Signes de contradiction
Il n’aura échappé à personne que la modernité a un rapport déséquilibré à la sexualité. Les libertins qui nous dirigent font preuve d’une inventivité exceptionnelle dans la débauche et proposent généreusement de faire profiter nos enfants de leurs découvertes. Il ne faut pas s’en étonner. Saint Thomas écrit en effet qu’aucun homme ne peut vivre sans délectation, et qu’ainsi ceux qui n’ont pas de jouissance spirituelle se rabattent sur les plaisirs charnels. Cela est sans doute également vrai des sociétés. Coupée de Dieu, notre société cherche frénétiquement les plaisirs, ce qui renforce sa cécité spirituelle.

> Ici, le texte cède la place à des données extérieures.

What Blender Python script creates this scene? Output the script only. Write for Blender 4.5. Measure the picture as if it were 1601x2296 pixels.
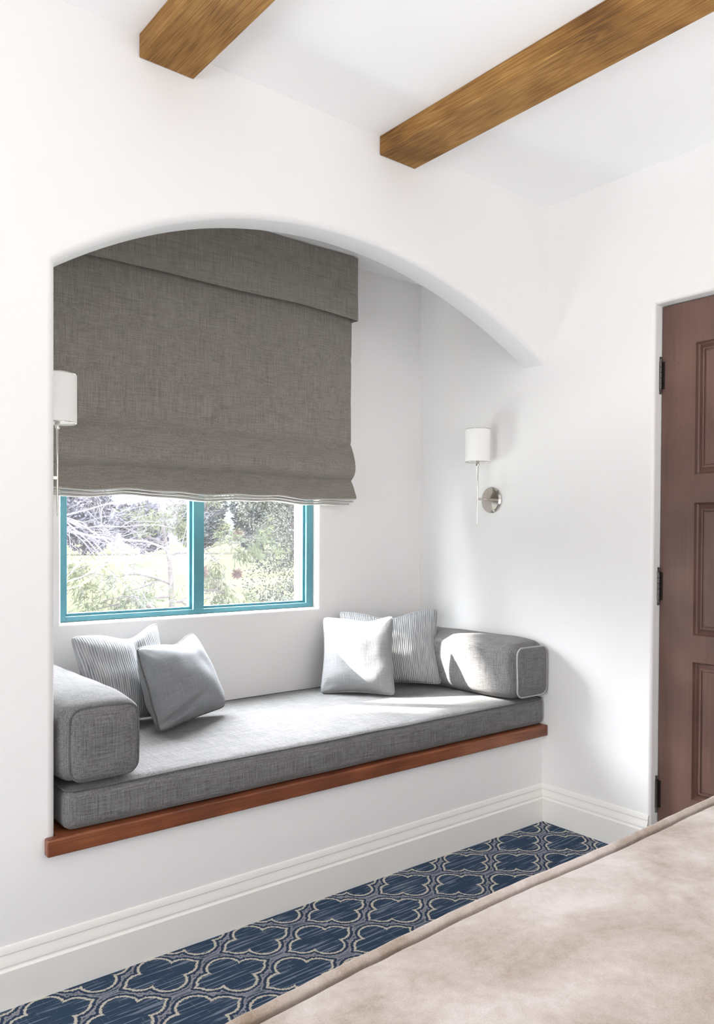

On peut espérer que nos contemporains finissent par ressentir le vide existentiel du fils prodigue et se lassent de se repaître de nourritures inconsistantes. En attendant, le chrétien sera toujours en décalage avec ce monde. De la même manière que, dans une beuverie, celui qui a un usage raisonnable de la boisson passe pour un trouble-fête. Sa seule présence, son seul regard sonnent comme une condamnation, comme un rappel désagréable de la conscience morale. « Il est un reproche vivant pour nos pensées, sa vue seule nous est à charge » (Sg 2, 14), s’écrie l’impie à propos du juste. Dans la déliquescence générale, le message clair de l’Église détonne, dérange profondément. Les chrétiens sont signes de contradiction. Et il n’est pas étonnant que les médias se délectent dès qu’un prêtre fait scandale, reprenant sans discernement les chiffres les plus extravagants sur les abus commis dans l’Église. Il serait naïf de croire qu’ils sont mus par le seul amour du vrai. Intervient sans doute le désir de prouver que l’Église n’a pas de leçon à donner.
Et pourtant, afin de révéler aux hommes le vrai sens de leur existence, l’Église doit tenir ferme son enseignement, ni rigoriste, ni laxiste, mais simplement, surnaturellement humain. Au risque de déplaire.